Everything from the first line of the records to the line containing "long floor line')", inclusive, is to be extracted exactly, and nothing more.

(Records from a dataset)
# # #

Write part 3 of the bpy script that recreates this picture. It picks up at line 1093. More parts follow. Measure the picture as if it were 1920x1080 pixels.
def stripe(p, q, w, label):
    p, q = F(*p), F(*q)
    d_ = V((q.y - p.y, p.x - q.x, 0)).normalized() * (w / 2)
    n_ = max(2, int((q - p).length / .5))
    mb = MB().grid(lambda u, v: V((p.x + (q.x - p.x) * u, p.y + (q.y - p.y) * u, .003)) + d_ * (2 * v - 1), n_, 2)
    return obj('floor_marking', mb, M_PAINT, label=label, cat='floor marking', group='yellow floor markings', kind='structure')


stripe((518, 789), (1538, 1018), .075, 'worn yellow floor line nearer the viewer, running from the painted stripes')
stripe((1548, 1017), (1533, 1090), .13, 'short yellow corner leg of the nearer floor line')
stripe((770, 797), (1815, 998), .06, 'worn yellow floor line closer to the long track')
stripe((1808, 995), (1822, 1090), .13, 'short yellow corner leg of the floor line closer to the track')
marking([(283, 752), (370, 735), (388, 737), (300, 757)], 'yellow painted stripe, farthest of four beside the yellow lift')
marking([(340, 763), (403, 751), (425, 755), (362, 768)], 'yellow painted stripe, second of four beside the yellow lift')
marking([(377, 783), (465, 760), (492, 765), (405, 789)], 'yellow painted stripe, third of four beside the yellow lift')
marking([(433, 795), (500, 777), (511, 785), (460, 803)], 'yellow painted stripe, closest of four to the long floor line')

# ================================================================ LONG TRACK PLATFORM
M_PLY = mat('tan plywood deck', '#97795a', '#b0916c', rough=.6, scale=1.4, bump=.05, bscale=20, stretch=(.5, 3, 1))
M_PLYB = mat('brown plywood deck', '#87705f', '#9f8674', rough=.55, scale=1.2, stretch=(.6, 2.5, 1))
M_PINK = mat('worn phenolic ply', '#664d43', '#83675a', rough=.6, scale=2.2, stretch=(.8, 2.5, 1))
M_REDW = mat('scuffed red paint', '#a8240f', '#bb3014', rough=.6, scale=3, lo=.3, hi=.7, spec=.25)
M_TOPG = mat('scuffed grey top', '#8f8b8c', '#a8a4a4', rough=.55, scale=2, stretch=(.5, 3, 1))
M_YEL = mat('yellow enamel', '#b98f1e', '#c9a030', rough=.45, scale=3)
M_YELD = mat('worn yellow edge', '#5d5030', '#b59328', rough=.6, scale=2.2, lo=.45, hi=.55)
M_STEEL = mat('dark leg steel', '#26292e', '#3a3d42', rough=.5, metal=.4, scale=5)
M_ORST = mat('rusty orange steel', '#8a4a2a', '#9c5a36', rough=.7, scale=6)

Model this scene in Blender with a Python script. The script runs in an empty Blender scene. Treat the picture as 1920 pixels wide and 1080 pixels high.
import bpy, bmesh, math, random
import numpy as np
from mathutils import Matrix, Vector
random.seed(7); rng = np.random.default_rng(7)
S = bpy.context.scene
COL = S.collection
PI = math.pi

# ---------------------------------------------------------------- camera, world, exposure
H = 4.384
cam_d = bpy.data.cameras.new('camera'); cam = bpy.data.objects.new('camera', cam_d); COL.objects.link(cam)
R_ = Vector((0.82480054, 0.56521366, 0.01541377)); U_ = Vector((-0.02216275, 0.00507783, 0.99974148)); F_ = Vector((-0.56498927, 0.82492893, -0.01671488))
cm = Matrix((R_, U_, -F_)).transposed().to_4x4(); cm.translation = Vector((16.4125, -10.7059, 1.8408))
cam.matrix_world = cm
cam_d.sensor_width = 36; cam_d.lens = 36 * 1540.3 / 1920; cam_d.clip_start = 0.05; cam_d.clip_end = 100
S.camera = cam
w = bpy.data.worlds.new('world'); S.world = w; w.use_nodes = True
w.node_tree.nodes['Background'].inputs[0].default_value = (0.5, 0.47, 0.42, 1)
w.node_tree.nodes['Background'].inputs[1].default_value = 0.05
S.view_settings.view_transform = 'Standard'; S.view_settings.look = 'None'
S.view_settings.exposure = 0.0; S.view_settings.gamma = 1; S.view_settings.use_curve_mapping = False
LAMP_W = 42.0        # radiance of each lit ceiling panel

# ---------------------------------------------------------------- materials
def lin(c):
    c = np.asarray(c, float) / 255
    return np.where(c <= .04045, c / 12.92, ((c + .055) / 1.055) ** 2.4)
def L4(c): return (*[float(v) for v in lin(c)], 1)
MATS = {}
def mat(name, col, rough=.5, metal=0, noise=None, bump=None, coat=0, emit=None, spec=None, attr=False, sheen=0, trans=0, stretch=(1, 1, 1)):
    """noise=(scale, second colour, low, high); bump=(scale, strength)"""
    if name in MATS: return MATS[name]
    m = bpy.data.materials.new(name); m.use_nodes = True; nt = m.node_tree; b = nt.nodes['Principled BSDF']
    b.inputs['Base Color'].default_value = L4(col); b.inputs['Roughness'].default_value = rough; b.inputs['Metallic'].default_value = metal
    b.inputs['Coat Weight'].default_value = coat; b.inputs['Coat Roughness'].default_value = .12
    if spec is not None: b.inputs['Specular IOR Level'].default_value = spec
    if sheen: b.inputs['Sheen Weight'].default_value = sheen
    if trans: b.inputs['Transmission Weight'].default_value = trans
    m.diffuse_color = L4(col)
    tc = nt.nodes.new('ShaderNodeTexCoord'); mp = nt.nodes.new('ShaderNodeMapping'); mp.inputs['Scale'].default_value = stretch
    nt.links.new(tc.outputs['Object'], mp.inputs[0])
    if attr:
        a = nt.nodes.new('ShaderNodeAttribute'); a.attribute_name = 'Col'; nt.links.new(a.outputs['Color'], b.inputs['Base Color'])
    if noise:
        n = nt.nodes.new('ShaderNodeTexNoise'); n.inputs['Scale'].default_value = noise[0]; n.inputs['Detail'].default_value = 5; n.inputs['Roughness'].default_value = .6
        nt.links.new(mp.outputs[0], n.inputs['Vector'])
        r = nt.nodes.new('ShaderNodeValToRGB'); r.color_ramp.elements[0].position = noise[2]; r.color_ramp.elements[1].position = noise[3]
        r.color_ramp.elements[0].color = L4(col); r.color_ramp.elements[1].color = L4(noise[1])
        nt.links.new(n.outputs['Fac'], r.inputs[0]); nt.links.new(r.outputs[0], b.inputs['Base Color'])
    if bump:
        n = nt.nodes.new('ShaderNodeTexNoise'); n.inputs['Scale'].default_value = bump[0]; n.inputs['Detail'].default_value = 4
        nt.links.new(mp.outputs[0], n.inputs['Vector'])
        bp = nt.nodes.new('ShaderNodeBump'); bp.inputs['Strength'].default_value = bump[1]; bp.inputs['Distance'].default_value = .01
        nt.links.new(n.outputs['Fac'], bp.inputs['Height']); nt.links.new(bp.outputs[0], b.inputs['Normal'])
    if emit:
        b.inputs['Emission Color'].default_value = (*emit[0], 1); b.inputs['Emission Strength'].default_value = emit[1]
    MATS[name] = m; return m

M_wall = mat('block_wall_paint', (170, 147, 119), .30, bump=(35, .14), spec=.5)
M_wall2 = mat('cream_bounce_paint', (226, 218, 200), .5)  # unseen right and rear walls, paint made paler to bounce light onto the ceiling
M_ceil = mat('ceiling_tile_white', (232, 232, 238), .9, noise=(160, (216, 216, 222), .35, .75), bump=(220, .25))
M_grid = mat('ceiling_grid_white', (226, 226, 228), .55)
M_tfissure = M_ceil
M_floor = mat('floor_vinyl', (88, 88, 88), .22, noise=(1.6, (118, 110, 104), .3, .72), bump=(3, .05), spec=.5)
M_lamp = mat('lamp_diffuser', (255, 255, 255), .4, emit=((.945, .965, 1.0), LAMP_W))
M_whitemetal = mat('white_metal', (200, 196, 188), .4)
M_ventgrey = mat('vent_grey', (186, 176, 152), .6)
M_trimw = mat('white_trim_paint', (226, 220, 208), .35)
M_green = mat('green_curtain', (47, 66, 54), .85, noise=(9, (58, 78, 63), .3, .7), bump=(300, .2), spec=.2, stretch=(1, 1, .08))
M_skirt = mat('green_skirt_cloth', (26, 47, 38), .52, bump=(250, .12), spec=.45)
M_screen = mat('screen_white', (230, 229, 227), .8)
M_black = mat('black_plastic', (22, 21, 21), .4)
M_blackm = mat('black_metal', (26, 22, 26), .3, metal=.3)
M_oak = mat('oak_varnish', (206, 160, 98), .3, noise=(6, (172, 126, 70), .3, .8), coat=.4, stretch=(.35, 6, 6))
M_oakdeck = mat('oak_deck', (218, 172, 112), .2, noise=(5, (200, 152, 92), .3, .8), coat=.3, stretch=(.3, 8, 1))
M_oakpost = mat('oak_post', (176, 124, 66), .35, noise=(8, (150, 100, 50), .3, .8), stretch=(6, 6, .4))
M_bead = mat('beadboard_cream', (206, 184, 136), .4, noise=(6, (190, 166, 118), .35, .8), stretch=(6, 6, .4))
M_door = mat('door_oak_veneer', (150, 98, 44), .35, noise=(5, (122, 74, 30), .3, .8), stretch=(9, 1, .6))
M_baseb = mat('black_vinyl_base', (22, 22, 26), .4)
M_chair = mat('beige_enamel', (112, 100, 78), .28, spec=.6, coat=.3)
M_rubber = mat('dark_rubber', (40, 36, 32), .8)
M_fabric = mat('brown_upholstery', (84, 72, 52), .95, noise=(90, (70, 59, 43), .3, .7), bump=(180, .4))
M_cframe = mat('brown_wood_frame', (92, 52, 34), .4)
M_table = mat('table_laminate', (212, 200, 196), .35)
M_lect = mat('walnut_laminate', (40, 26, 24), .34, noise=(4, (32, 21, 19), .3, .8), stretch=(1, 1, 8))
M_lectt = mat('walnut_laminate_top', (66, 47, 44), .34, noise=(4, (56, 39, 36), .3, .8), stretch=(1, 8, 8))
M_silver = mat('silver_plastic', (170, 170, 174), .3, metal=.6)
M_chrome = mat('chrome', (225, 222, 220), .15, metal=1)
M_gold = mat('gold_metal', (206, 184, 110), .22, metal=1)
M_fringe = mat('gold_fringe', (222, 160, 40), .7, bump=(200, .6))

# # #

* Response to the task
Write part 3 of the bpy script that recreates this picture. It picks up at line 1093. More parts follow. Measure the picture as if it were 1920x1080 pixels.
def stripe(p, q, w, label):
    p, q = F(*p), F(*q)
    d_ = V((q.y - p.y, p.x - q.x, 0)).normalized() * (w / 2)
    n_ = max(2, int((q - p).length / .5))
    mb = MB().grid(lambda u, v: V((p.x + (q.x - p.x) * u, p.y + (q.y - p.y) * u, .003)) + d_ * (2 * v - 1), n_, 2)
    return obj('floor_marking', mb, M_PAINT, label=label, cat='floor marking', group='yellow floor markings', kind='structure')


stripe((518, 789), (1538, 1018), .075, 'worn yellow floor line nearer the viewer, running from the painted stripes')
stripe((1548, 1017), (1533, 1090), .13, 'short yellow corner leg of the nearer floor line')
stripe((770, 797), (1815, 998), .06, 'worn yellow floor line closer to the long track')
stripe((1808, 995), (1822, 1090), .13, 'short yellow corner leg of the floor line closer to the track')
marking([(283, 752), (370, 735), (388, 737), (300, 757)], 'yellow painted stripe, farthest of four beside the yellow lift')
marking([(340, 763), (403, 751), (425, 755), (362, 768)], 'yellow painted stripe, second of four beside the yellow lift')
marking([(377, 783), (465, 760), (492, 765), (405, 789)], 'yellow painted stripe, third of four beside the yellow lift')
marking([(433, 795), (500, 777), (511, 785), (460, 803)], 'yellow painted stripe, closest of four to the long floor line')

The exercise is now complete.